Do this.
Search the data for the string "brownwall" and gather each line it is in.

## Start Source material

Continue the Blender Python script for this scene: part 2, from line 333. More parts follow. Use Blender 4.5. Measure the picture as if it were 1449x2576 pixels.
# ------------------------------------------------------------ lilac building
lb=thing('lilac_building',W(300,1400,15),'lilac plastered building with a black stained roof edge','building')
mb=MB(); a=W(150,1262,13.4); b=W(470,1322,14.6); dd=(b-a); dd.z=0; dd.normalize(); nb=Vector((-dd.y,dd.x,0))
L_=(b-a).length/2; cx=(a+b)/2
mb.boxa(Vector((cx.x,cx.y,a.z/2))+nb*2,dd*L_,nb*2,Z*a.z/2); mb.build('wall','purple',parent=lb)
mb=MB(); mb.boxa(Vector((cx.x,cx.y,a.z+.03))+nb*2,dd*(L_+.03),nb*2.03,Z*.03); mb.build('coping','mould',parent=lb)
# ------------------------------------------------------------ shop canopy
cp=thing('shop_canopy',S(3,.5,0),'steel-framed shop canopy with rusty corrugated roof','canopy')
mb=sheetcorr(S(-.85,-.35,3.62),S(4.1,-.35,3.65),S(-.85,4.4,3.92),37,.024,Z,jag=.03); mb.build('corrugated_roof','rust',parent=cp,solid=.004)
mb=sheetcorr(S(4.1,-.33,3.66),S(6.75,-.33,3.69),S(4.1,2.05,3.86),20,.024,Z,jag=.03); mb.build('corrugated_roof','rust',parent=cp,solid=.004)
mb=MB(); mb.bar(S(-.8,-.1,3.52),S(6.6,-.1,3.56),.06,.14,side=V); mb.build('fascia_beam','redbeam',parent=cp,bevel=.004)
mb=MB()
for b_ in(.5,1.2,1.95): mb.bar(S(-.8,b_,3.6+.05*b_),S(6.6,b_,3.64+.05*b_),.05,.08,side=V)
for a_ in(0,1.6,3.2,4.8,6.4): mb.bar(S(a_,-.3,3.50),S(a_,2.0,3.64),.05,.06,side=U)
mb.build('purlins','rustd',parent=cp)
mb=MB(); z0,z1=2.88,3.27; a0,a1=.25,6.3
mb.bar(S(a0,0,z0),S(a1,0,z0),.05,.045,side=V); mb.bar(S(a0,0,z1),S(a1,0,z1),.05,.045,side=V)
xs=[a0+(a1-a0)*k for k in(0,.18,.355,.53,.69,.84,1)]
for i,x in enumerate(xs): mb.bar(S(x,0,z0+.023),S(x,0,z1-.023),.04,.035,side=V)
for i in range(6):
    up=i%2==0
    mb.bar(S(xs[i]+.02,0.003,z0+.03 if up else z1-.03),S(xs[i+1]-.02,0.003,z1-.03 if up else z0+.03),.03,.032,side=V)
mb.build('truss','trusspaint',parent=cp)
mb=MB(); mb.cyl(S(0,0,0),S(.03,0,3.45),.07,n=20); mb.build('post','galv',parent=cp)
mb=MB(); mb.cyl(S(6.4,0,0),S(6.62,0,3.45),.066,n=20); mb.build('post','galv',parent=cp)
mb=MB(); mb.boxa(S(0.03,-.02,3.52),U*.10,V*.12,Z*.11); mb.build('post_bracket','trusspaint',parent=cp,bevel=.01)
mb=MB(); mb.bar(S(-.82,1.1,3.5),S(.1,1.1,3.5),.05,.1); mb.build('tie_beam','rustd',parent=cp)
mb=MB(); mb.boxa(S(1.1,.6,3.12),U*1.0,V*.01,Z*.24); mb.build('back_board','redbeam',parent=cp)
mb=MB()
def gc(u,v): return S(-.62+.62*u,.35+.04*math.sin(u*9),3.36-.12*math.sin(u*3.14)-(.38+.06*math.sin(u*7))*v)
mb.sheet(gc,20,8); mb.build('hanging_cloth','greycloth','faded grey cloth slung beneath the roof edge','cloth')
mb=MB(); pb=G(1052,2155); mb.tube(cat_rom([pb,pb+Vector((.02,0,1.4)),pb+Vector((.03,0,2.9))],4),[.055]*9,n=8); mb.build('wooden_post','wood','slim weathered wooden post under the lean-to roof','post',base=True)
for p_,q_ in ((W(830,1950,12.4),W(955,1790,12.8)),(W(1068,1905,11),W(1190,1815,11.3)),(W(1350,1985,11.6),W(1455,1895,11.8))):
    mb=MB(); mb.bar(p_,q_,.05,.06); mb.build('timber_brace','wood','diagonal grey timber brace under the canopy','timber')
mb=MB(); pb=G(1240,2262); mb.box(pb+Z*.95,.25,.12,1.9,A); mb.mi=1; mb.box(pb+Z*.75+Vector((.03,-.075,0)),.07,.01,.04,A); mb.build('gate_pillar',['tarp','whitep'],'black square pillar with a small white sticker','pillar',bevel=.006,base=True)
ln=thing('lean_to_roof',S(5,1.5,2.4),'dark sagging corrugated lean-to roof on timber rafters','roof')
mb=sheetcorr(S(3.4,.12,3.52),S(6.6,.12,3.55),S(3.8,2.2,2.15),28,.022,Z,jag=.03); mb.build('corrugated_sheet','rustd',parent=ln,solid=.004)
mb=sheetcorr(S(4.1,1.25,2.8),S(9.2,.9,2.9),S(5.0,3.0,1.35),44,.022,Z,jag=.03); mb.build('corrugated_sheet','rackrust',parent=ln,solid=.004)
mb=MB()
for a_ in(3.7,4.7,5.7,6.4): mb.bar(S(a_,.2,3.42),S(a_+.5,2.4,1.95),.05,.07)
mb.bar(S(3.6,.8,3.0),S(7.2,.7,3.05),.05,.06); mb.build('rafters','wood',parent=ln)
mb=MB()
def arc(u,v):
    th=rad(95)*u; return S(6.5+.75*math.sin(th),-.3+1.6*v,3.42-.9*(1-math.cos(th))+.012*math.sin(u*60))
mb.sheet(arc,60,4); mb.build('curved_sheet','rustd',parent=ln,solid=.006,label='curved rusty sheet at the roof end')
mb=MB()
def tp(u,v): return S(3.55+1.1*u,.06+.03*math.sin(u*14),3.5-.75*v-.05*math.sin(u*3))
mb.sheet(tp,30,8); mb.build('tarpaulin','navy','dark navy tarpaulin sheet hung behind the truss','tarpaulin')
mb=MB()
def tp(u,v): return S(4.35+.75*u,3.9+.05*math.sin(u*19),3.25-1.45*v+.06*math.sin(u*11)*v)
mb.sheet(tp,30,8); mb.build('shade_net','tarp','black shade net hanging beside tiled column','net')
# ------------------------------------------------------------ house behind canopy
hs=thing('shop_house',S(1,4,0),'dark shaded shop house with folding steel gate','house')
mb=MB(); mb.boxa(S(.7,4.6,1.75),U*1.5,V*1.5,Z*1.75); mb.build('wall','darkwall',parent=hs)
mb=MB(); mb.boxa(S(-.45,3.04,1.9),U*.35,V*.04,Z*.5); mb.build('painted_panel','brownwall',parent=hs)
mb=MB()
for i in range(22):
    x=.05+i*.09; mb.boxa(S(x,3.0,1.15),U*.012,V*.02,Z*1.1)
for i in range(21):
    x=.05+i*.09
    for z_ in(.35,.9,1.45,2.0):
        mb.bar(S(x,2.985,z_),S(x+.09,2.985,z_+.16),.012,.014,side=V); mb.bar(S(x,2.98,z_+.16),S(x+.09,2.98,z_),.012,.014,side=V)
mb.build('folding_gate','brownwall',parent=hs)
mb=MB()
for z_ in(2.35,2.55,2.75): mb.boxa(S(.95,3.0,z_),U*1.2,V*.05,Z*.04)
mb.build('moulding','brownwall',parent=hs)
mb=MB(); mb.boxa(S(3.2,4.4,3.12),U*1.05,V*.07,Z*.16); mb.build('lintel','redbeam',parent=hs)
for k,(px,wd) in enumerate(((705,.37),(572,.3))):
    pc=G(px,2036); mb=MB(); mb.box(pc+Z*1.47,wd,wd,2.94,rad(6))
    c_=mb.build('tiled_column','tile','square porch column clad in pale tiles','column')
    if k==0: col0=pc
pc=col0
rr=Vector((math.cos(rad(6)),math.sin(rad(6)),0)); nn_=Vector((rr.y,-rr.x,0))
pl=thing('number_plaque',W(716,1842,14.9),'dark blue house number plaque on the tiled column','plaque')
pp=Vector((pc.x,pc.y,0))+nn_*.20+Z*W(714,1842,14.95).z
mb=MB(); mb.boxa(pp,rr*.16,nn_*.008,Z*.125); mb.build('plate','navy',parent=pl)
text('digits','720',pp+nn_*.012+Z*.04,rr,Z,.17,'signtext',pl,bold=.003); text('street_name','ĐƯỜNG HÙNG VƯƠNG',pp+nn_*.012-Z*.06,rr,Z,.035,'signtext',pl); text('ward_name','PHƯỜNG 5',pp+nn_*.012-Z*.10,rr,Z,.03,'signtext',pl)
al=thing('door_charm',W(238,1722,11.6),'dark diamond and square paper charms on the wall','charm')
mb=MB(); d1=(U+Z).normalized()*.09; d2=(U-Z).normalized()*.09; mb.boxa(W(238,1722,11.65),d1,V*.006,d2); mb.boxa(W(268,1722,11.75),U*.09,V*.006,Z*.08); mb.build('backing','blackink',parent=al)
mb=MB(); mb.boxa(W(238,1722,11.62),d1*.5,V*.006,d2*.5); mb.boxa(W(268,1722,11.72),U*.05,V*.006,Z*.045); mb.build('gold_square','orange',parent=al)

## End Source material

Correct output.
mb=MB(); mb.boxa(S(-.45,3.04,1.9),U*.35,V*.04,Z*.5); mb.build('painted_panel','brownwall',parent=hs)
mb.build('folding_gate','brownwall',parent=hs)
mb.build('moulding','brownwall',parent=hs)